Geliştirdiği Demokratik Toplum Paradigması'yla bütün Ortadoğu ve dünya halklarının özgürlük, eşitlik ve demokrasi arayışlarına hem ilham kaynağı olmuş hem de iyi bir model oluşturmuştur. Bizlerde Gurup HEVRA olarak bu büyük anlamlı ve tarihi çağrının karşılıksız kalmaması gerektiğine inanıyoruz.
Bu anlamda bizler de; gençler, kadınlar, sanatçılar siyasetçiler başta olmak üzere toplumun tüm kesimleri tarafından bu sürecin desteklenmesi ve sahiplenilmesi çağrısında bulunuyoruz. Evet büyük bedeller ödendi fakat artık kurak topraklar suyla buluştu.
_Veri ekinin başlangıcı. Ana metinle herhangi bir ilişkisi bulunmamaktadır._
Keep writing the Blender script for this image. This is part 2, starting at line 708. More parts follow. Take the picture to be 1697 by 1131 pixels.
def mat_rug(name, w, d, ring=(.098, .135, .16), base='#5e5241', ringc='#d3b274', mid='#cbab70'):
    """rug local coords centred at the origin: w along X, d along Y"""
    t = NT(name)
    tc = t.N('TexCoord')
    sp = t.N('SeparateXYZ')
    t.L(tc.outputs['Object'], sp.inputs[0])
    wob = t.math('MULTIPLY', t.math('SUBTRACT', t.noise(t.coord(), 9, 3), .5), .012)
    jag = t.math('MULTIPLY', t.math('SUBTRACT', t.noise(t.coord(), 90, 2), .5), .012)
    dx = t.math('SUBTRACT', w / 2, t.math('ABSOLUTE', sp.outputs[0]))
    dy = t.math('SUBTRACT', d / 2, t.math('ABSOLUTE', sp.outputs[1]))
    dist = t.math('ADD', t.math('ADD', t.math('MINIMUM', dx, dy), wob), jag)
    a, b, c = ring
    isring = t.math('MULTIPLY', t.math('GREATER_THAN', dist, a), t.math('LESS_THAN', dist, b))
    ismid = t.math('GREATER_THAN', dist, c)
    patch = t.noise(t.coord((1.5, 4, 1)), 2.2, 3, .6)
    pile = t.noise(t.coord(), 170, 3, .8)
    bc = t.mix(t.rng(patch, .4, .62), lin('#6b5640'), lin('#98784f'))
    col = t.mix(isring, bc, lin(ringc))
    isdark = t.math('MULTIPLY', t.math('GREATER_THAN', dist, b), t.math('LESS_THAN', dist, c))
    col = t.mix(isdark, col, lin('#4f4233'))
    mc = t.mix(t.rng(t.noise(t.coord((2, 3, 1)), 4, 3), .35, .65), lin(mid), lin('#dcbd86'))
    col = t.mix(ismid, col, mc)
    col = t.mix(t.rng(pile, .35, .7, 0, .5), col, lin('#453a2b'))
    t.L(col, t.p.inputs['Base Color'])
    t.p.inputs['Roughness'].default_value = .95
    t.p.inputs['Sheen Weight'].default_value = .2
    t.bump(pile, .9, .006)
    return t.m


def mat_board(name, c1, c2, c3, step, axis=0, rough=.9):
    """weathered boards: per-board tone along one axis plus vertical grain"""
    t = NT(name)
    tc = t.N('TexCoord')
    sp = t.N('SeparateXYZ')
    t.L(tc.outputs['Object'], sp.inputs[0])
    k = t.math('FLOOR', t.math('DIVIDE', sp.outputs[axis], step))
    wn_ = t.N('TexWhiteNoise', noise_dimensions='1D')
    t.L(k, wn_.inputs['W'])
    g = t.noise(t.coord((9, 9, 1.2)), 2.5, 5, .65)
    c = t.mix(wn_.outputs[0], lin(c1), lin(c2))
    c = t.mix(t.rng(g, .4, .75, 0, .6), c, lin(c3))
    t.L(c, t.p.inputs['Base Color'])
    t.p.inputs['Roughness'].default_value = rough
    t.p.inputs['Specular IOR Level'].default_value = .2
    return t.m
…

Dağlarımıza ve ovalarımıza bahar geldi. Şimdi koynunda çiçekler içinde yurduna dönüp halkına özgürlüğü hediye eden gerçek devrimcilere karşı görev ve sorumluluklarımıza dört elle sarılma vaktidir. Elbette ki onlar durmak için dönmediler. Fakat bizlerde durmamalıyız. Artık bizlerde onların sırtladığı dağ gibi yükü omuzlamalı, paylaşmalı ve ortak bir şekilde kaldırmalıyız. Çünkü özgürlük büyük bir bilinç fedakarlık ve ortak bir emekle inşa edilebilecek bir olgu olduğuna inanıyoruz.”